After years of alarmist comments from robo-ethicists, futurists, technologists, business leaders and pundits, including Elon Musk, Bill Gates and Stephen Hawking, two journalists bring some reality to the issue.
Many notable scientists and technologists think that the artificial intelligence field is advancing so fast that it needs ethical guidelines similar to those in the biotech sphere. Others think that millions of jobs are being displaced by ever-increasing numbers of robots. Their comments have been reported with alarmist headlines which are often out of sync with the actual remarks. Now, two prominent technology reporters reflect on those headlines and comments.
In an op-ed piece in The Washington Post, regarding jobs being replaced by robots, journalist Robert Kuttner confronts the scaremongering headlines and posturing about higher unemployment imminent from the exponentially growing deployment of robots:
Take a closer look and you will see that many of the commentators warning about a new form of technological job displacement are either orthodox economists or those tacitly proceeding from the assumptions of standard economics that society can’t improve on the verdicts of market forces.
And that’s the deeper malarkey.
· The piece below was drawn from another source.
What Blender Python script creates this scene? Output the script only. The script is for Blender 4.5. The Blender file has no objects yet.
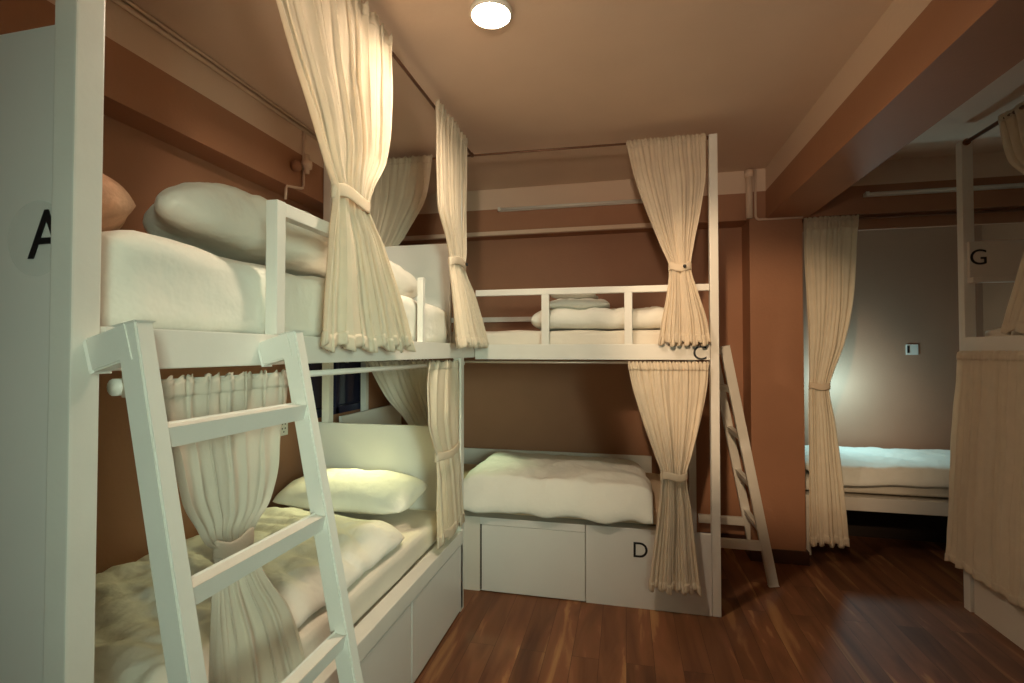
import bpy, bmesh, math, random
from mathutils import Vector, Matrix, noise
import numpy as np

random.seed(7)
S = bpy.context.scene
COL = S.collection
PI = math.pi

# ------------------------------------------------------------------ materials
def mat(name, color, rough=0.5, bump=0.0, bscale=40.0, var=0.0, vscale=3.0, spec=0.5,
        translucent=0.0, transparent=0.0, emit=None, estr=0.0, metallic=0.0, weave=False):
    m = bpy.data.materials.new(name); m.use_nodes = True
    nt = m.node_tree; N = nt.nodes; L = nt.links
    b = N['Principled BSDF']; out = N['Material Output']
    b.inputs['Roughness'].default_value = rough
    b.inputs['Metallic'].default_value = metallic
    b.inputs['Specular IOR Level'].default_value = spec
    tc = N.new('ShaderNodeTexCoord')
    colsock = None
    if var > 0:
        n = N.new('ShaderNodeTexNoise'); n.inputs['Scale'].default_value = vscale
        n.inputs['Detail'].default_value = 5
        L.new(tc.outputs['Object'], n.inputs['Vector'])
        r = N.new('ShaderNodeValToRGB')
        r.color_ramp.elements[0].position = 0.3; r.color_ramp.elements[1].position = 0.7
        r.color_ramp.elements[0].color = tuple(c * (1 - var) for c in color) + (1,)
        r.color_ramp.elements[1].color = tuple(min(1, c * (1 + var)) for c in color) + (1,)
        L.new(n.outputs['Fac'], r.inputs['Fac']); colsock = r.outputs['Color']
        L.new(colsock, b.inputs['Base Color'])
    else:
        b.inputs['Base Color'].default_value = tuple(color) + (1,)
    nrm = None
    if bump > 0:
        n2 = N.new('ShaderNodeTexNoise'); n2.inputs['Scale'].default_value = bscale
        n2.inputs['Detail'].default_value = 3
        L.new(tc.outputs['Object'], n2.inputs['Vector'])
        bp = N.new('ShaderNodeBump'); bp.inputs['Strength'].default_value = bump
        bp.inputs['Distance'].default_value = 0.01
        L.new(n2.outputs['Fac'], bp.inputs['Height'])
        nrm = bp.outputs['Normal']; L.new(nrm, b.inputs['Normal'])
    if emit:
        b.inputs['Emission Color'].default_value = tuple(emit) + (1,)
        b.inputs['Emission Strength'].default_value = estr
    cur = b.outputs['BSDF']
    if translucent > 0:
        t = N.new('ShaderNodeBsdfTranslucent')
        if colsock: L.new(colsock, t.inputs['Color'])
        else: t.inputs['Color'].default_value = tuple(color) + (1,)
        if nrm: L.new(nrm, t.inputs['Normal'])
        mx = N.new('ShaderNodeMixShader'); mx.inputs['Fac'].default_value = translucent
        L.new(cur, mx.inputs[1]); L.new(t.outputs['BSDF'], mx.inputs[2]); cur = mx.outputs['Shader']
    if transparent > 0:
        t = N.new('ShaderNodeBsdfTransparent')
        mx = N.new('ShaderNodeMixShader'); mx.inputs['Fac'].default_value = transparent
        L.new(cur, mx.inputs[1]); L.new(t.outputs['BSDF'], mx.inputs[2]); cur = mx.outputs['Shader']
    L.new(cur, out.inputs['Surface'])
    return m

def wall_paint(name, tan, cream, zline):
    """tan wall paint that changes to cream above a painted line at height zline"""
    m = mat(name, tan, 0.6, bump=0.12, bscale=60, var=0.07, vscale=2.0)
    nt = m.node_tree; N = nt.nodes; L = nt.links
    b = N['Principled BSDF']; tc = N['Texture Coordinate']
    src = b.inputs['Base Color'].links[0].from_socket
    sp = N.new('ShaderNodeSeparateXYZ'); L.new(tc.outputs['Object'], sp.inputs[0])
    gt = N.new('ShaderNodeMath'); gt.operation = 'GREATER_THAN'; gt.inputs[1].default_value = zline
    L.new(sp.outputs['Z'], gt.inputs[0])
    mx = N.new('ShaderNodeMix'); mx.data_type = 'RGBA'
    L.new(gt.outputs[0], mx.inputs['Factor']); L.new(src, mx.inputs['A'])
    mx.inputs['B'].default_value = tuple(cream) + (1,)
    L.new(mx.outputs['Result'], b.inputs['Base Color'])
    return m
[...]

The problem isn’t the technology, which, on average, is a huge benefit but, on average, doesn’t do it. (On average, Bill Gates and his gardener are very rich.) The problem is that market forces aren’t competent to translate the productivity gains into new jobs, much less good jobs, because the demand is in the wrong place.
With adequate taxation of wealth and sufficient public investment, society could readily create the new human jobs to replace the ones destroyed by automation. And the faster the rate of technological displacement, the more urgently needed is the social investment.
Read Kuttner’s complete article here.
Over at The NY Times, in an article regarding the fears about out-of-control AI, technology reporter John Markoff brings some common sense to the recent flurry of fearmongering in the statements of some notable technologists and scientists, and the two most recent sci-fi movies with the common theme of runaway AI. Markoff compares today’s state of the art in AI technology – the DARPA Robotics Challenge finals next week in search and rescue-oriented tasks – to comments from Bill Gates, Elon Musk and Stephen Hawking:
Nobody needs to worry about a Terminator creating havoc anytime soon. Given a year and a half to improve their machines, the roboticists, who shared details about their work in interviews before the contest in June, appear to have made limited progress.
In the previous contest in Florida in December 2013, the robots, which were protected from falling by tethers, were glacially slow in accomplishing tasks such as opening doors and entering rooms, clearing debris, climbing ladders and driving through an obstacle course.
Reporters who covered the event resorted to such analogies as “watching paint dry” and “watching grass grow.”
In fact, the steep challenge in making progress toward mobile robots that can mimic human capabilities is causing robotics researchers worldwide to rethink their goals. Now, instead of trying to build completely autonomous robots, many researchers have begun to think instead of creating ensembles of humans and robots, an approach they describe as co-robots or “cloud robotics.”
Regarding the two recent sci-fi movies Ex-Machina and Chappie, Markoff wrote:
The agile robots in films like “Ex Machina” are far ahead of reality. Robots in films like “Chappie” are capable of great destruction. In real-world contests, state-of-the-art robots struggle simply to remove debris.
Read Markoff’s complete article here.
Since I’ll be one of the people “watching the grass grow” at the DARPA Robotics Challenge Finals in June, I’m hoping that things have improved a bit – but not as outrageously as the beautiful robots in Ex-Machina.
My pet peeve isn’t the worry expressed about the possiblity of massive job displacement or runaway AI, but rather the headlines that tout and provoke and cause unnecessary fear and concern. I applaud those, like Kuttner and Markoff, who poke fun back at the headline writers while also provide real information that allays those fears and places the issues in proper perspective.